Competition Policies: China is intent on tipping the global economic playing field in the direction of Chinese companies as aggressively as possible. They do so through subsidies channeled through state entities that own or control major companies, they do it through promoting policies that give Chinese companies a special edge in getting deals in China, they do it through demanding tech transfer and/or not enforcing intellectual property laws. It's not that they are "new" to the world economy or because they are a "developing" country. It's because they do whatever they can to gain advantage. This is only going to get worse before it gets better. If most of the major infrastructure investments in the world in the next 20 years will be made in Asia and most of those in China and the Chinese give Chinese companies a special shot at the roads, factories, powerplants, grids, airports, etc., then in 20 years who do you think will be the world's leading suppliers in these areas? That's the plan and if I were GE or Siemens, I would be darned uncomfortable. (And in fact, look at the recent statements of their CEOs and you will see that they are.)
China, like all countries, is self-interested.

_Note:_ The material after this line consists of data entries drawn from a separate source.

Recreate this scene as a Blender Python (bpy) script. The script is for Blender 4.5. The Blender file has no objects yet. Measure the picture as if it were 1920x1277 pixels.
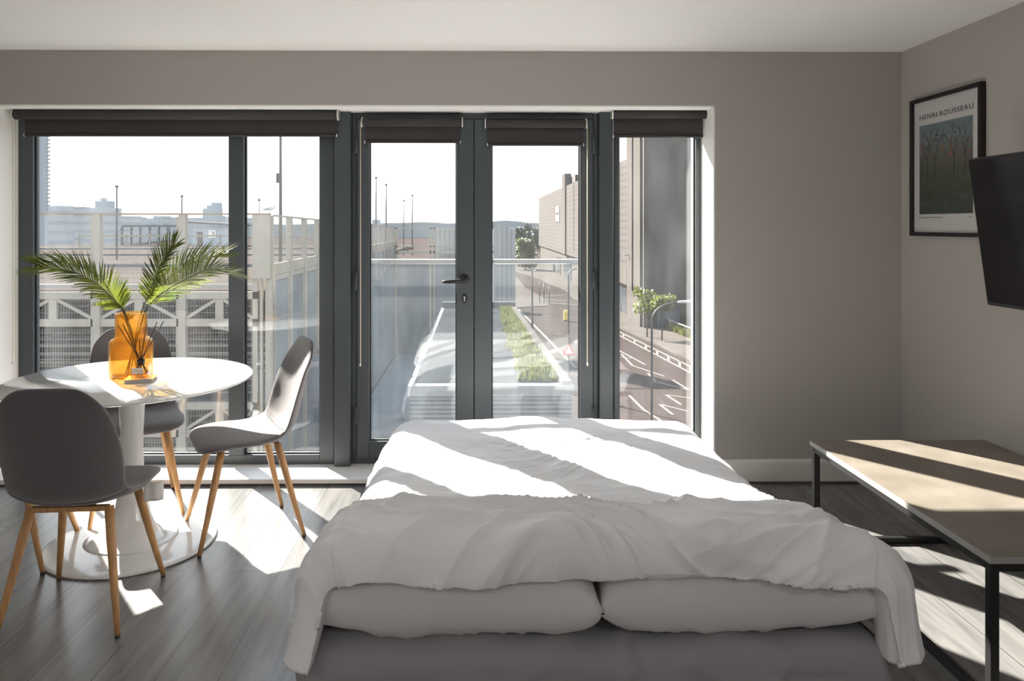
import bpy, math, random
from mathutils import Vector, Matrix, noise
PI = math.pi
R = math.radians
sc = bpy.context.scene
COL = sc.collection

# ------------------------------------------------------------------ camera
F_PX, CX, HY, YAW, EYE = 1400.0, 909.7, 422.0, R(0.6), 1.44
cam_d = bpy.data.cameras.new('camera')
cam = bpy.data.objects.new('camera', cam_d)
COL.objects.link(cam)
cam.location = (0, 0, EYE)
cam.rotation_euler = (R(90), 0, -YAW)
cam_d.sensor_width = 36.0
cam_d.lens = F_PX / 1920 * 36.0
cam_d.shift_x = (960 - CX) / 1920
cam_d.shift_y = (HY - 638.5) / 1920
cam_d.clip_start = 0.05
cam_d.clip_end = 3000
sc.camera = cam

# ------------------------------------------------------------------ sky and sun
w = bpy.data.worlds.new('sky')
sc.world = w
w.use_nodes = True
nt = w.node_tree
nt.nodes.clear()
wo = nt.nodes.new('ShaderNodeOutputWorld')
bg = nt.nodes.new('ShaderNodeBackground')
tc = nt.nodes.new('ShaderNodeTexCoord')
sp = nt.nodes.new('ShaderNodeSeparateXYZ')
cr = nt.nodes.new('ShaderNodeValToRGB')
cr.color_ramp.elements[0].position = 0.0
cr.color_ramp.elements[0].color = (0.92, 0.90, 0.87, 1)
cr.color_ramp.elements[1].position = 0.9
cr.color_ramp.elements[1].color = (0.55, 0.72, 1.0, 1)
e = cr.color_ramp.elements.new(0.30)
e.color = (0.90, 0.90, 0.88, 1)
nt.links.new(tc.outputs['Generated'], sp.inputs[0])
nt.links.new(sp.outputs['Z'], cr.inputs[0])
nt.links.new(cr.outputs[0], bg.inputs[0])
bg.inputs[1].default_value = 1.3
nt.links.new(bg.outputs[0], wo.inputs[0])

SUN_AZ, SUN_EL = R(38), R(32)
sun_d = bpy.data.lights.new('sun', 'SUN')
sun = bpy.data.objects.new('sun', sun_d)
COL.objects.link(sun)
to_sun = Vector((-math.sin(SUN_AZ) * math.cos(SUN_EL), math.cos(SUN_AZ) * math.cos(SUN_EL), math.sin(SUN_EL)))
sun.rotation_euler = to_sun.to_track_quat('Z', 'Y').to_euler()
sun.location = to_sun * 60
sun_d.energy = 16.0
sun_d.angle = R(0.6)
sun_d.color = (1.0, 0.92, 0.82)

sc.view_settings.view_transform = 'Standard'
sc.view_settings.look = 'None'
sc.view_settings.gamma = 1
sc.view_settings.use_curve_mapping = False
sc.view_settings.exposure = 1.03
FILL_W = 6.5                    # power of each added fill lamp, unseen behind the camera
sc.cycles.max_bounces = 10
sc.cycles.diffuse_bounces = 6
sc.cycles.transparent_max_bounces = 24
sc.cycles.use_denoising = True
sc.cycles.sample_clamp_indirect = 8

# ------------------------------------------------------------------ picture-to-place helpers (measuring only)
_r = Vector((math.cos(YAW), -math.sin(YAW), 0))
_f = Vector((math.sin(YAW), math.cos(YAW), 0))
def ray(px, py):
    return _f + _r * ((px - CX) / F_PX) + Vector((0, 0, (HY - py) / F_PX))
def P(px, py, Y):
    d = ray(px, py)
    return Vector((0, 0, EYE)) + d * (Y / d.y)
def G(px, py, z=-7.56):
    d = ray(px, py)
    return Vector((0, 0, EYE)) + d * ((z - EYE) / d.z)

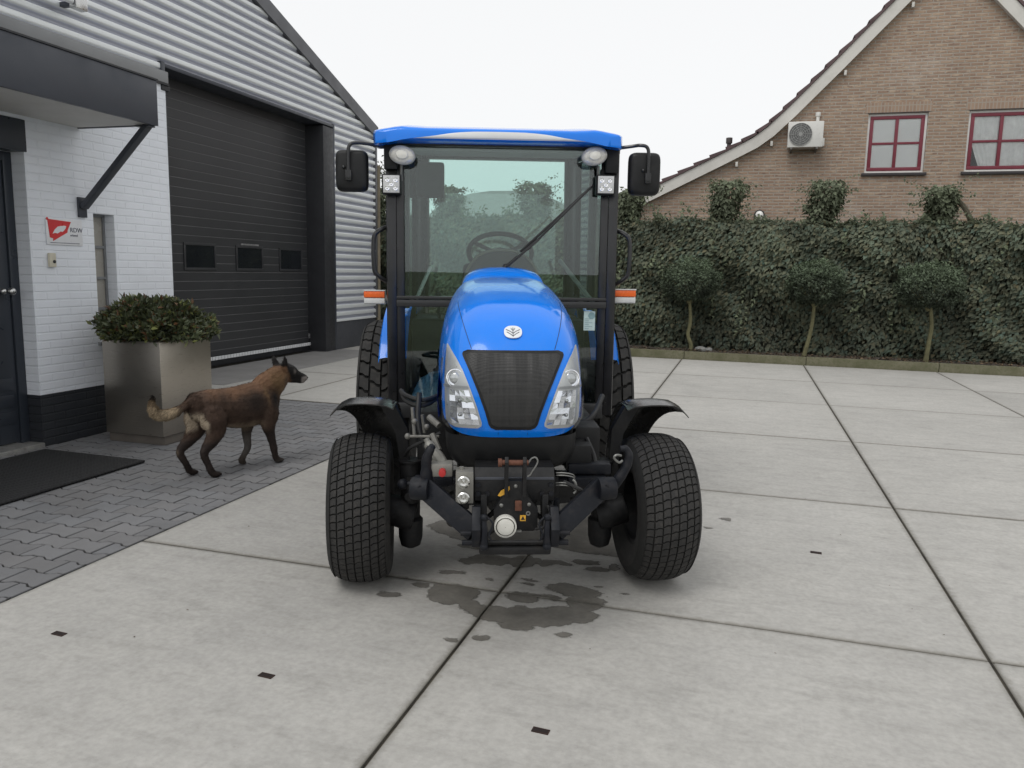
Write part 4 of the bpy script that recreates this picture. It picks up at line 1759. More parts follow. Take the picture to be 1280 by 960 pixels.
def paint(name, col, rough=.22, coat=.8):
    m = NT(name)
    co = m.objco()
    n1 = m.noise(co, 2.5, 4)
    c = m.mix(m.ramp(n1, .3, .7), tuple(x * .93 for x in col), tuple(min(1, x * 1.06) for x in col))
    # light road dust
    n2 = m.noise(co, 7, 6, .7)
    c = m.mix(m.ramp(n2, .5, .8, 0, .07), c, (.25, .27, .30))
    vo = m.n('ShaderNodeTexVoronoi', feature='F1')
    vo.inputs['Scale'].default_value = 95
    m.l(co, vo.inputs['Vector'])
    drops = m.ramp(vo.outputs['Distance'], .16, .30, 1, 0)
    msk = m.ramp(m.noise(co, 5, 3), .5, .62)
    d = m.math('MULTIPLY', drops, msk)
    m.set(Base_Color=c, Roughness=m.ramp(n2, .35, .7, rough * .8, rough * 1.5), Coat_Weight=coat, Coat_Roughness=.03,
          Normal=m.bump(d, .25, .0015))
    m.bsdf.inputs['Specular IOR Level'].default_value = .3
    return m.m


M_blue = paint('tractor blue', (.001, .195, .80), .16, .42)
M_bluesat = simple('blue plastic', (.010, .085, .42), .35, var=.06)
M_blk = simple('black plastic', (.010, .0103, .0108), .5, spec=.3, var=.2, vs=5, bump=.08, bs=300, dirt=.12, dirtcol=(.06, .055, .05))
M_iron = simple('black painted iron', (.010, .0102, .011), .5, spec=.28, var=.3, vs=9, bump=.12, bs=90, dirt=.3, dirtcol=(.055, .048, .042))
M_iron2 = simple('blue black iron', (.0085, .0098, .0135), .52, spec=.22, var=.2, vs=9, bump=.1, bs=90, dirt=.25, dirtcol=(.07, .06, .055))
M_cabfr = simple('cab frame black', (.013, .013, .014), .35, var=.1, coat=.2)
M_alu = simple('grey alloy', (.19, .19, .18), .45, .5, .15, 20)
M_chrome = simple('bright steel', (.60, .60, .58), .2, 1, .1, 20)
M_rub = simple('rubber hose', (.012, .012, .012), .6)
M_rustpin = simple('rusty pin', (.13, .055, .035), .75, .4, .4, 40, bump=.3, bs=120)
m = NT('tyre rubber')
co = m.objco()
c = m.mix(m.ramp(m.noise(co, 8, 6, .65), .3, .7), (.021, .0206, .020), (.037, .036, .0345))
c = m.mix(m.ramp(m.noise(co, 30, 5, .7), .52, .72, 0, .5), c, (.075, .068, .060))
m.set(Base_Color=c, Roughness=.82, Normal=m.bump(m.noise(co, 220, 3), .2, .002))
m.bsdf.inputs['Specular IOR Level'].default_value = .35
M_tyre = m.m
M_groovert = simple('tyre groove', (.013, .013, .012), .9)


def thin_glass(name, tint, ior=1.5, add=.0, rough=.0):
    m = NT(name)
    t = m.n('ShaderNodeBsdfTransparent')
    t.inputs[0].default_value = tint + (1,)
    g = m.n('ShaderNodeBsdfGlossy')
    g.inputs['Roughness'].default_value = rough
    f = m.n('ShaderNodeFresnel')
    f.inputs[0].default_value = ior
    mx_ = m.n('ShaderNodeMixShader')
    fac = m.math('ADD', m.math('MULTIPLY', f.outputs[0], 1.15), add)
    m.l(fac, mx_.inputs[0])
    m.l(t.outputs[0], mx_.inputs[1])
    m.l(g.outputs[0], mx_.inputs[2])
    m.l(mx_.outputs[0], m.out.inputs[0])
    return m.m


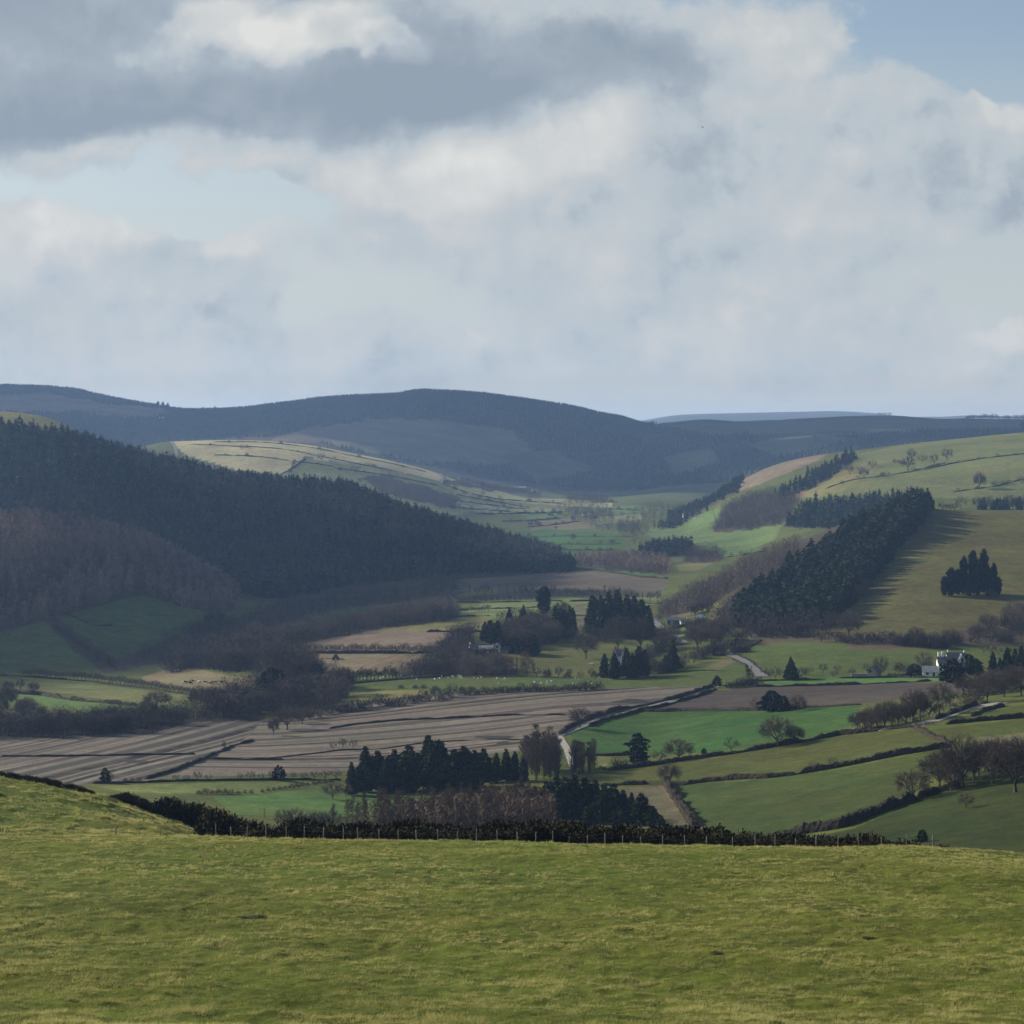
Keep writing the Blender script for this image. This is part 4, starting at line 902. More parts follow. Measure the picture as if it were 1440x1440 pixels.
# stubble field bushes
tree('oak', 469, 1055, 13, 'left of three small trees on the stubble field'); tree('ash', 482, 1054, 17, 'tallest of three small trees on the stubble field', 1.1); tree('oak', 497, 1053, 14, 'right of three small trees on the stubble field')
tree('bush', 315, 1050, 11, 'lone stump of a bush on the stubble ditch', .6)
tree('yew', 148, 1101, 22, 'rounded dark evergreen at the foot of the stubble field left', .6); tree('yew', 392, 1097, 21, 'dark evergreen at the foot of the stubble field', .9)
tree('thorn', 156, 1101, 18, 'thin bare tree beside the left rounded evergreen', .5)
clump('bush', [(172,1100),(200,1100)], (8, 11), 'low bare bush right of the left rounded evergreen', 'bushes at the stubble foot', 3)
clump('thorn', [(240,1099),(270,1098),(300,1097)], (9, 17), 'bare thorn on the strip edge under the stubble', 'thorns at the stubble foot', 4)
clump('thorn', [(330,1097),(350,1097),(410,1096),(480,1096)], (10, 16), 'thorn in the scrub strip below the stubble', 'thorns left of the pine clump', 10)
clump('bush', [(275,1117),(300,1116),(330,1117),(358,1116)], (7, 12), 'low bush in the row across the lower green strip', 'bush row on the lower strip', 9)
clump('bush', [(365,1115),(410,1109),(470,1100)], (7, 11), 'bush in the smooth row curving to the pine clump', 'curving bush row', 13)
# left valley trees
tree('dark', 385, 1034, 25, 'left of two bare trees at the stubble corner', .7); tree('oak', 404, 1026, 32, 'bushy bare tree right in the stubble corner pair', 1.3); tree('dark', 425, 1018, 24, 'rounded dark bush behind the stubble corner pair', 1.2)
tree('dark', 219, 996, 25, 'wide dome shaped tree among the left strips', 1.8)
copse(('oak','dark'), [(-20,1040),(-20,1015),(90,1018),(180,1012),(215,1012),(215,1030),(100,1036)], 30, (22, 34), 'bare tree in the belt left of the stubble field', 'belt left of the stubble field')
copse(('dark','oak'), [(-10,1010),(0,990),(40,1004),(50,1014)], 6, (24, 34), 'bare tree at the left edge above the belt', 'trees at the left edge')
copse('oak', [(215,1022),(215,1006),(270,1006),(270,1020)], 8, (18, 26), 'leggy bare tree in the gap of the valley belt', 'leggy trees in the belt gap')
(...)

The difference is that they have no philosophical inhibitions about pursuing that self-interest aggressively, there is no lingering sense that "laissez faire" is a virtue. What's more, while these policies may be seen as disconnected and distant from one another, of course they are not. China is pursuing the shortest path to the most economic power they can muster. It is not that they have imperial ambitions. They don't. They simply want to assure their own security and the stability of their nation and if that means cornering the market on key resources and creating counter-balances to the power of rivals, they will do it.

They are doing it. And right now, what we're doing, mostly, is watching and wondering what it is we are seeing. Hint: In the case of Pakistan, which is important on its own and instructive in terms of its implications, it's a new great game and this time a substantial portion of the rulebook is being written in Chinese.